On February 25, the First Circuit upheld a Post Office regulation that, in effect, bans petititioning to place a candidate on a ballot on interior Post Office sidewalks. Del Gallo v Parent, 08-1511. The decision is 37 pages long, and was written by Judge Sandra Lynch, a Clinton appointee, and co-signed by Judge Michael Boudin, a Clinton appointee, and Kermit Lipiz, a Bush Sr. appointee.
Technically, the decision does not deal with the Post Office ban on collecting signatures on its interior sidewalks. Instead, it upholds another regulation that bans “campaigning” on postal interior sidewalks. But the decision assumes that petitioning for a candidate is equivalent to campaigning. The decision says that the Post Office needs the regulation because otherwise the public will assume the Post Office supports the candidate who is “campaigning” on its interior sidewalks.

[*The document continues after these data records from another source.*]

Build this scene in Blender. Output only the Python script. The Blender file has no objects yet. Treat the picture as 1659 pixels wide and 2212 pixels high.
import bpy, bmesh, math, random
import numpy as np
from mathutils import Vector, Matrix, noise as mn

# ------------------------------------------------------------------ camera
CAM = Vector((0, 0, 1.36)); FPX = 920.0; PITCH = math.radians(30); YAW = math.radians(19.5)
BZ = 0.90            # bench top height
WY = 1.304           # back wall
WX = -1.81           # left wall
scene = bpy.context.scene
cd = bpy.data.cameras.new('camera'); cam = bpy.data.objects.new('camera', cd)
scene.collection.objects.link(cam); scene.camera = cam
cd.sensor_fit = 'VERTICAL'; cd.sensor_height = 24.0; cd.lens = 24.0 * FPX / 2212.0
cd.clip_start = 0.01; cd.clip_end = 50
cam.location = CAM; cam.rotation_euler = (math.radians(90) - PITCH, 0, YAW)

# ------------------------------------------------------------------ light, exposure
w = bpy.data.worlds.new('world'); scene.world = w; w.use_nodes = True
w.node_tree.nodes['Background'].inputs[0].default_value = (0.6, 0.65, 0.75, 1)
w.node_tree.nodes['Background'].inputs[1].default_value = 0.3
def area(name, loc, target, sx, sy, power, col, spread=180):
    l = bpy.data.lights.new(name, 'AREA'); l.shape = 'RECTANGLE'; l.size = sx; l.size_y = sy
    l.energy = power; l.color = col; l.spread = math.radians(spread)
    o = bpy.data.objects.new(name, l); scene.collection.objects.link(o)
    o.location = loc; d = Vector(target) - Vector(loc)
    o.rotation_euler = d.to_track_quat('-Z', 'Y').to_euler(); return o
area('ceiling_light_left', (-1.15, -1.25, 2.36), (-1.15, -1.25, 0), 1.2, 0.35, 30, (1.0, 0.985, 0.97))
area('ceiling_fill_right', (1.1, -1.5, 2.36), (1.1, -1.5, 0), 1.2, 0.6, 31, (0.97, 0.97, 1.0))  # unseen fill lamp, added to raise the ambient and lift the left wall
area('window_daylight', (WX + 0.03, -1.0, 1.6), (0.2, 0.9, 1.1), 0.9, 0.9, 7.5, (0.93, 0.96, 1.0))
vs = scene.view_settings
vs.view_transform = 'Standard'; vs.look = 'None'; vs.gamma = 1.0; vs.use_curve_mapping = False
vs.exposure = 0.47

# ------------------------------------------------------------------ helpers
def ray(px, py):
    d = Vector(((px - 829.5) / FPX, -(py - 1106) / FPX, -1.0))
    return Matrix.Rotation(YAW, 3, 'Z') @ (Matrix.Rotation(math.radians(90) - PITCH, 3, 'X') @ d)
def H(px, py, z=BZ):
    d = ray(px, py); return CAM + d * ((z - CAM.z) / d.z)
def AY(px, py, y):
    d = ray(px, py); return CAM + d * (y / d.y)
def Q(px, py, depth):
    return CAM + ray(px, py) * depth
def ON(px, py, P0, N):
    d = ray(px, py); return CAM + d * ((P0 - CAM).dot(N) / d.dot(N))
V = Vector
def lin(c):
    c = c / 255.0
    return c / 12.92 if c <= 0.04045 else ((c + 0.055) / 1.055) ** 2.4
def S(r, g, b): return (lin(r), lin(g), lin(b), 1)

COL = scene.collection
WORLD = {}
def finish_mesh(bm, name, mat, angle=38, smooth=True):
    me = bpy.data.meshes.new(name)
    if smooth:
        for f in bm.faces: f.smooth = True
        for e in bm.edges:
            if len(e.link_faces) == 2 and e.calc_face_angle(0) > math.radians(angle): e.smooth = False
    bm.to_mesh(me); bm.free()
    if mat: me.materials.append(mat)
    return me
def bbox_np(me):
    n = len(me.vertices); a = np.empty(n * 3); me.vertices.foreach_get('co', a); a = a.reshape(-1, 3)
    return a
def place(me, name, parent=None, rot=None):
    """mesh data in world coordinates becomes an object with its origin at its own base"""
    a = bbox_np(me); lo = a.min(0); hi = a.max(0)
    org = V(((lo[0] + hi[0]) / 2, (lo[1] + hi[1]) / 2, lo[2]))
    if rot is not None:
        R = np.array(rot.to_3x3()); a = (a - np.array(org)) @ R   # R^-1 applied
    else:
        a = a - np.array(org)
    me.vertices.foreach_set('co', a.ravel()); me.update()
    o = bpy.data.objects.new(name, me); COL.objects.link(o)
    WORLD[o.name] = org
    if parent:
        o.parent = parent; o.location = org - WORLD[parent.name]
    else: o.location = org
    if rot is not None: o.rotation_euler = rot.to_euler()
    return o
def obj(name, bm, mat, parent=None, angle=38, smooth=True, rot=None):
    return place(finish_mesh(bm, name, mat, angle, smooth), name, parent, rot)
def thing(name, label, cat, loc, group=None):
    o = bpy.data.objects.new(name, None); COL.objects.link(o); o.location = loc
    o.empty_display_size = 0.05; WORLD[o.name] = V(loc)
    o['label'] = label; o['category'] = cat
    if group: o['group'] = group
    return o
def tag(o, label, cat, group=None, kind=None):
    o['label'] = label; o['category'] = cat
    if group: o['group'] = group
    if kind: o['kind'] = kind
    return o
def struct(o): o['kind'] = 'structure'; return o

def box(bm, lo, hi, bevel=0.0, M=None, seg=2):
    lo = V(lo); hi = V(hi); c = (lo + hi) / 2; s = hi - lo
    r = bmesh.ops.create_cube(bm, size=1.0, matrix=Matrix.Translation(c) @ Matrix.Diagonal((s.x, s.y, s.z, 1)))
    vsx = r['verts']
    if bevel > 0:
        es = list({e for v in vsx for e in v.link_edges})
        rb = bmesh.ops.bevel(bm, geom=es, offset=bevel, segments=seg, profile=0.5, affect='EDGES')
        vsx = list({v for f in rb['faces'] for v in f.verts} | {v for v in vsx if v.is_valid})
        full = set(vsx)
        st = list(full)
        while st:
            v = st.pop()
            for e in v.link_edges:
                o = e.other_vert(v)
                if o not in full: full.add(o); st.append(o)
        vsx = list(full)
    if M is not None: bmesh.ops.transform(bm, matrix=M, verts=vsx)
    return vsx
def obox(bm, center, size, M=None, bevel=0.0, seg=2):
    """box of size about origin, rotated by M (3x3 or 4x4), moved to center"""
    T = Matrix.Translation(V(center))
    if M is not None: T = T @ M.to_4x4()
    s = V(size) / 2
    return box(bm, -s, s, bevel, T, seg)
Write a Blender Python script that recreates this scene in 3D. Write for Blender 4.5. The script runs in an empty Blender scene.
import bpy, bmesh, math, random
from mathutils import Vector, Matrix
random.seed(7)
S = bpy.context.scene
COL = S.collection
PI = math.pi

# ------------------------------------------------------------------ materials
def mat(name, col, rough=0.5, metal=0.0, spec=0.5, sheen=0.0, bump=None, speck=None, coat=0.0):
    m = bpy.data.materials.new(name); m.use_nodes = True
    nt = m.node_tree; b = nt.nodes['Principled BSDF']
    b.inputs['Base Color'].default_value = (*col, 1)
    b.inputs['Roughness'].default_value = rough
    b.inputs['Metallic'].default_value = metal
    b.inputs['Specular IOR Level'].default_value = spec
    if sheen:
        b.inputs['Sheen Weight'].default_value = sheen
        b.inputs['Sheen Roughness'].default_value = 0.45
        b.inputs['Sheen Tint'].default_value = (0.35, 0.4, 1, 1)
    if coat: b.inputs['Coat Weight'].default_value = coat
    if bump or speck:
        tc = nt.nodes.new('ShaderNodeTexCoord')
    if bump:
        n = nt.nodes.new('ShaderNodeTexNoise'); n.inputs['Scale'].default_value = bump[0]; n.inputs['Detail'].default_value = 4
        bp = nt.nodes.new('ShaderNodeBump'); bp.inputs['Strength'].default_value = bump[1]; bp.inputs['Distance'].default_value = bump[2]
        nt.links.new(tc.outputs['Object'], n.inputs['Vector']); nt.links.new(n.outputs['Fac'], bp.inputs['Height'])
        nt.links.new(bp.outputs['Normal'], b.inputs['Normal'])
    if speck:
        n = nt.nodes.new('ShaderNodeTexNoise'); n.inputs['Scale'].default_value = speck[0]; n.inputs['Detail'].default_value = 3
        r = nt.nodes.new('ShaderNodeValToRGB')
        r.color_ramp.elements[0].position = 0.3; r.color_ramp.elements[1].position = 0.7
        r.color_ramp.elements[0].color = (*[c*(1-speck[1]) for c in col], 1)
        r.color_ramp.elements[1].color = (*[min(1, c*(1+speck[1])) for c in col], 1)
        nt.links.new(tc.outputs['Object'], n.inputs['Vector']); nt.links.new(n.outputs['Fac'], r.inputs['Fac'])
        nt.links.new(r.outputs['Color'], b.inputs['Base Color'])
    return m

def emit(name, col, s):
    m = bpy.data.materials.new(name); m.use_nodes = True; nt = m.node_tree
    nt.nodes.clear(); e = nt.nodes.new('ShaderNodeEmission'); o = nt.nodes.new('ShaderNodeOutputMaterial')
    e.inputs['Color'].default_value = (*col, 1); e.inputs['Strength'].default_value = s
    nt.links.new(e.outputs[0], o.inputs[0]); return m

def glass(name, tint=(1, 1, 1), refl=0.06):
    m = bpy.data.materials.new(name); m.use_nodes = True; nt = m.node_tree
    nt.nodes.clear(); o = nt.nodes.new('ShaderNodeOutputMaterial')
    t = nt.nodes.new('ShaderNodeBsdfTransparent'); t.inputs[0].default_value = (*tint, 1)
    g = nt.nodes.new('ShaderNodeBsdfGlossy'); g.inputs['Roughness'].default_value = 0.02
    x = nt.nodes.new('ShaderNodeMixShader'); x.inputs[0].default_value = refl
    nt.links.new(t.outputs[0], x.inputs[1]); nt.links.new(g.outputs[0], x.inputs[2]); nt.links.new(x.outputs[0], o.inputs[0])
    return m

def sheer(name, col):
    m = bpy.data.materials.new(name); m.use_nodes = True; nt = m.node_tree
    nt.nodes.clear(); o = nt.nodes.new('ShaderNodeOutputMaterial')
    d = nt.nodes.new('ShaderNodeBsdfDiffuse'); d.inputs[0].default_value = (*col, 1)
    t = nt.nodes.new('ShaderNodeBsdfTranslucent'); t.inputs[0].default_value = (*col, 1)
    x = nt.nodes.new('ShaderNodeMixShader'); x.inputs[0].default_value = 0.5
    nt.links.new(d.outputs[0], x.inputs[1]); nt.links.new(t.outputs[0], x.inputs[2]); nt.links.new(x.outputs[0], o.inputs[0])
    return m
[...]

Another case, related directly to the postal ban on all petitioning on its interior sidewalks, called Initiative & Referendum Institute v Postal Service, is still pending in U.S. District Court in the District of Columbia.
So the First Amendment doesn’t apply?
So the First Amendment doesn’t apply to “government property”?
Funny how that works.
There are many, many precedents about First Activity on government property, but there are different types of government property, and most people would probably agree that some of them aren’t suited for public communication.
This particular decision is ridiculous, however. Obviously if the post office is letting anyone petition on its outdoor interior sidewalks, then no one would think the post office supports that candidate or party or cause.
The postal service considers itself to be a public entity whenever such a status will suit its purpose — such as outfitting all of its vehicle with US government license plates. And it considers itself to be a private entity whenever such a status will suit its other purposes — such as prohibiting political activity on its sidewalks.